Correspondance de Voltaire/1765/Lettre 6119
Mon cher grand acteur, vous voyez comme ce public approuve aujourd’hui ce qu’il condamnait hier, et condamne ce qu’il approuvait. Il n’appartient qu’au temps de fixer nos têtes de girouette. J’ai chez moi deux leçons d’Adélaïde fort différentes l’une de l’autre ; je soupçonne que la pièce, telle qu’on l’a jouée en dernier lieu, diffère encore de mes deux exemplaires. Je vous prie de m’envoyer l’exemplaire sur lequel vous vous êtes déterminé, afin qu’ayant confronté le tout je puisse en former une pièce passable, que je vous ferai parvenir avec une petite préface à la louange des Welches qui ne changent jamais d’opinion. J’ai grand’peur que vous ne les ayez séduits, et qu’ils n’aient pris vos talents pour de beaux vers.
Je vous remercie du petit relevé de la reprise d’Oreste[2] que vous m’avez envoyé. Pourriez-vous pousser vos recherches et votre amitié pour moi jusqu’à m’instruire du nombre de représentations qu’Oreste a eues depuis cette reprise, et de la recette de ces représentations ? car on dit que c’est la recette qui est le thermomètre du succès.
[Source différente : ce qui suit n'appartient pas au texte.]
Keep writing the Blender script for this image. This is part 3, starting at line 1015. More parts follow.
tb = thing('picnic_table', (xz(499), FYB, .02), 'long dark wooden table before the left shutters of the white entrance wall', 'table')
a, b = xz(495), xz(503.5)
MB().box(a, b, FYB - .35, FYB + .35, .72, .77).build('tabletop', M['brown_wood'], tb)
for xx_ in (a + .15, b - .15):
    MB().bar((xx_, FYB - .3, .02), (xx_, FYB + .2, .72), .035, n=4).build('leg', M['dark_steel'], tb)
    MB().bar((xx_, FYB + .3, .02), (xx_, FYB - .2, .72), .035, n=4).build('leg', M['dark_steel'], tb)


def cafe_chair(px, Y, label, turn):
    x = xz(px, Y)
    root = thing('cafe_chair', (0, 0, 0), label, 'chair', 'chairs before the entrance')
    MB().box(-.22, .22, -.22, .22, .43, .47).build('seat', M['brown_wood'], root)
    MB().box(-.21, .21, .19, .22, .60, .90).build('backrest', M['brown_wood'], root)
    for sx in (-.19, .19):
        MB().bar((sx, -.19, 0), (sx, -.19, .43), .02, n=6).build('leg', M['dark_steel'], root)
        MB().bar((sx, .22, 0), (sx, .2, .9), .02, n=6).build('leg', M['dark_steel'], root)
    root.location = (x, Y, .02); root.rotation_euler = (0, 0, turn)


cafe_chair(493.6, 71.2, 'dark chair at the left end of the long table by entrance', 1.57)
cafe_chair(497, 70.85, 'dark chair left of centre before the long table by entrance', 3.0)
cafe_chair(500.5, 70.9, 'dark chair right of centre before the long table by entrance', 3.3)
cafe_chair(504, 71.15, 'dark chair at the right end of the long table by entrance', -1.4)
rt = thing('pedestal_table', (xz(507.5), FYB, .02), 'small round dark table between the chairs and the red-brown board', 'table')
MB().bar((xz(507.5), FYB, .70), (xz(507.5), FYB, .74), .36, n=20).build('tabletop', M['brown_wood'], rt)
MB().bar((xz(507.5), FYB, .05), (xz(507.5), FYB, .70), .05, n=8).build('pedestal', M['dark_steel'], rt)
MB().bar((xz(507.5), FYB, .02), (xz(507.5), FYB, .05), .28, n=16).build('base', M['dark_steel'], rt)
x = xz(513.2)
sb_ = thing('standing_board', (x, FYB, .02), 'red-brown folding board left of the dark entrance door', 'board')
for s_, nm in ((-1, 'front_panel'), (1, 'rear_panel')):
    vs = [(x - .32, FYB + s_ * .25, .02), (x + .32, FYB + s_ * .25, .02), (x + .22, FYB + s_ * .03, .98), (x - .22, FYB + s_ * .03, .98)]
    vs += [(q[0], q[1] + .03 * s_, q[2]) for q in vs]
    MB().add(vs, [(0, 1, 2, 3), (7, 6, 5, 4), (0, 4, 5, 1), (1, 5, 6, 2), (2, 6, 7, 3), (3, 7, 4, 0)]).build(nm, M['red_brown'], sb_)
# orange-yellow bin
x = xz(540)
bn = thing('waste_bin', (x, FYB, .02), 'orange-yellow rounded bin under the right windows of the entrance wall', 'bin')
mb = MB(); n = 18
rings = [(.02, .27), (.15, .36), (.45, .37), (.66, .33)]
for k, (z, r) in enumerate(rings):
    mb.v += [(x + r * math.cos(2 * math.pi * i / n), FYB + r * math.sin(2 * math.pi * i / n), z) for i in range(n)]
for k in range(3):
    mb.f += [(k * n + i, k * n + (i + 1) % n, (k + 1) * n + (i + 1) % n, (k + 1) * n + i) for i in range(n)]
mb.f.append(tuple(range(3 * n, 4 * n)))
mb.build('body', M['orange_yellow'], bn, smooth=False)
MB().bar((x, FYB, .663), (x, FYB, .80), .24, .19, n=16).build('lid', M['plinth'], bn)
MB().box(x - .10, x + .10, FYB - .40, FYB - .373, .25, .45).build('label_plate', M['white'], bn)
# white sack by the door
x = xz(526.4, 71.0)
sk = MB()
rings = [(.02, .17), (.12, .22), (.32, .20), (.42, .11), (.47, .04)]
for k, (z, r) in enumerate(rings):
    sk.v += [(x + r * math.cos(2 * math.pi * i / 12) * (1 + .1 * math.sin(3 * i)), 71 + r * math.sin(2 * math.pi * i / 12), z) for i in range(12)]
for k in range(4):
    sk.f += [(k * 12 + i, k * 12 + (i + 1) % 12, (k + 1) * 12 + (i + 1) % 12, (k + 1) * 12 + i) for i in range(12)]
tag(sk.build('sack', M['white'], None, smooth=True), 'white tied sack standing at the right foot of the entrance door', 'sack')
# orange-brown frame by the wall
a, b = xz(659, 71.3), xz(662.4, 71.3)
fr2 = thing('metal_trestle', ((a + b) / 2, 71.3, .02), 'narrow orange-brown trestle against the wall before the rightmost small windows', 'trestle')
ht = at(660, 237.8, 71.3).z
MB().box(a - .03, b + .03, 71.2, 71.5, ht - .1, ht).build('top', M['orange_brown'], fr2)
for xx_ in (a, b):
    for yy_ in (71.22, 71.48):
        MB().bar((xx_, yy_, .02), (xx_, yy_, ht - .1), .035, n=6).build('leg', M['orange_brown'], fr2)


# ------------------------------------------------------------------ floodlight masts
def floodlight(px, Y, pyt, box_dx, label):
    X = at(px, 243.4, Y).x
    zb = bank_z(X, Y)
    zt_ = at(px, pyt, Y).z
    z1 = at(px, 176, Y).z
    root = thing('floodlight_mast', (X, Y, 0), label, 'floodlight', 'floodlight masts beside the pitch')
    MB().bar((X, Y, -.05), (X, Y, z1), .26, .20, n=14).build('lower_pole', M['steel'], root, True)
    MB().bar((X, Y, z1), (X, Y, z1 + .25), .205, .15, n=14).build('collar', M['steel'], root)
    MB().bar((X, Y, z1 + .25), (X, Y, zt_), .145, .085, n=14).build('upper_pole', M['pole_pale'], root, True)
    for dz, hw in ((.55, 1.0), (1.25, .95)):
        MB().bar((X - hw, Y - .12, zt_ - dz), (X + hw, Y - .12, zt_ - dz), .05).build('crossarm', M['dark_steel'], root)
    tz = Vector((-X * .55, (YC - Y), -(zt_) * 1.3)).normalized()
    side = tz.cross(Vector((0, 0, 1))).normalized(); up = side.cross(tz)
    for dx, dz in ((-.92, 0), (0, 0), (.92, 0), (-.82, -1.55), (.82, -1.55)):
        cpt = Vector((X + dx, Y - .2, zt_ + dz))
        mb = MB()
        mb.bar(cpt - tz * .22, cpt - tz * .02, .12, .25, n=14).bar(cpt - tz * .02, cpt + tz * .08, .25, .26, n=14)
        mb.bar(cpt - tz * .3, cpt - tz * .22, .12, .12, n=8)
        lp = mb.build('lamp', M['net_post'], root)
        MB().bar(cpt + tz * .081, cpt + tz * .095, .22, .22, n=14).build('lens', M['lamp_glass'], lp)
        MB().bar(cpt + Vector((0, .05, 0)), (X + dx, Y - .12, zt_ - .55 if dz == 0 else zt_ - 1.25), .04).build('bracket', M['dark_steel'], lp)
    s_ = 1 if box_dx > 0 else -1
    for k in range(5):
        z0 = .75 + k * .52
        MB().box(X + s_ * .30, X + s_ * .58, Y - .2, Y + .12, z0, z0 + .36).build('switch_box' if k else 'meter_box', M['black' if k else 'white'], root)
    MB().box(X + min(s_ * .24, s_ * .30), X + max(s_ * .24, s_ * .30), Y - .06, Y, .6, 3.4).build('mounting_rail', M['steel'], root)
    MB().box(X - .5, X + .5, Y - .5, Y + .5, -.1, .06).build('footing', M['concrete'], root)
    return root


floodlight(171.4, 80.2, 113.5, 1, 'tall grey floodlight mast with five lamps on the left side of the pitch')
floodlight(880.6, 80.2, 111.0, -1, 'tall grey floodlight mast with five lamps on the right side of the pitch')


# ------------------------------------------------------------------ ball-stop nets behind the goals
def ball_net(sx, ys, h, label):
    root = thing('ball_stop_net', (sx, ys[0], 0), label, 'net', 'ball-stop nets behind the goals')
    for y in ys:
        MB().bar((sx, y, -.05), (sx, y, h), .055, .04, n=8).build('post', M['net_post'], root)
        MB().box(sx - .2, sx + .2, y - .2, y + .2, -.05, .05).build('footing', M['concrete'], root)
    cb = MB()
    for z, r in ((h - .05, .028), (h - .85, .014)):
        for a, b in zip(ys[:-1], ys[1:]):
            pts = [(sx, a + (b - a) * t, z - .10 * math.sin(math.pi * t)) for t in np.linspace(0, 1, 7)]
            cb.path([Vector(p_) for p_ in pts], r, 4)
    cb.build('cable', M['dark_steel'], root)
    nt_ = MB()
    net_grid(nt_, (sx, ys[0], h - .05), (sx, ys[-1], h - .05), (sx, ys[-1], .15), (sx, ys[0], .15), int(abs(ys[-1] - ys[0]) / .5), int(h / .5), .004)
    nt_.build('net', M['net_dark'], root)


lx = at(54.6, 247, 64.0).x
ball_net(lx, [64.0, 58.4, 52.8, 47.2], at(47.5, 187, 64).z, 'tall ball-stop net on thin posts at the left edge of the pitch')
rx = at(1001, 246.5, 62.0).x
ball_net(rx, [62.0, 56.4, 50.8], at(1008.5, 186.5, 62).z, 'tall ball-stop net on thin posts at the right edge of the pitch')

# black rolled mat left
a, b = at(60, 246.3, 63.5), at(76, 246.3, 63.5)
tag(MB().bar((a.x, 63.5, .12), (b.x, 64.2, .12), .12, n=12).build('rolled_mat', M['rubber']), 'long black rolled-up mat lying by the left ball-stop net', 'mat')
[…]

Je voudrais bien obtenir aussi que vous me fissiez la même grâce
Sur l’Électre française[3] à la mode soumise,
Pour le galant Itys si galamment éprise.
Je suis curieux de savoir l’histoire de mon siècle.
Vous pourriez mettre le tout dans une enveloppe de toile cirée, ficelée, à la diligence de Lyon, à l’adresse de votre serviteur :
Par la diligence de Lyon pour la messagerie de Genève.
Je vous embrasse bien tendrement, cher soutien des spectacles et des plaisirs des Welches et des Français.